The North African nation has announced plans to use national currencies for trade with BRICS partners.
Egypt plans to negotiate a shift away from the US dollar toward national currencies for settling trade with other BRICS states, according to a statement released by the Ministry of Foreign Affairs earlier this week.
Using national currencies will alleviate the rising costs of using foreign currencies as a result of high global inflation, the ministry said, citing Ragy El Etreby, the country’s newly appointed ambassador to BRICS, who also serves as assistant foreign minister for international and regional economic affairs.
The announcement represents another step in the direction of de-dollarization being pursued by BRICS, a group of emerging economies that previously comprised Brazil, Russia, India, China, and South Africa but was expanded at the beginning of this year to include five new members, including Egypt.

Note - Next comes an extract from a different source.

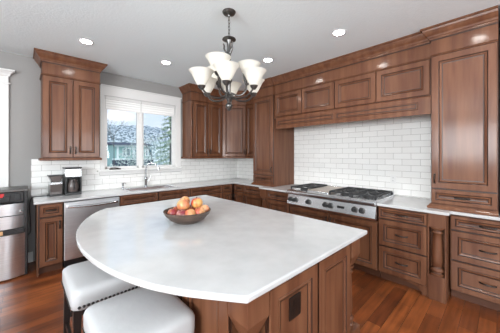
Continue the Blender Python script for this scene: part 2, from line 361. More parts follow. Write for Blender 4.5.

Data from 2022 and 2023 shows that Egypt’s trade turnover with BRICS members – both founding and new – amounted to $46.673 billion, which is more than a third of the country’s total foreign trade.
The global trend toward using national currencies in trade instead of the US dollar gained significant momentum after Russia was cut off from the Western financial system and had its foreign reserves frozen in 2022.
The BRICS countries are actively boosting the use of national currencies in mutual trade, and have even signaled the possibility of introducing a new single trade currency at the next summit in August. While such a currency is still a work in progress, some Western officials have admitted that the newly enlarged BRICS, which, in addition to Egypt, now also includes Saudi Arabia, Iran, Ethiopia, and the United Arab Emirates, has the power to topple the US dollar’s dominance even without its own currency.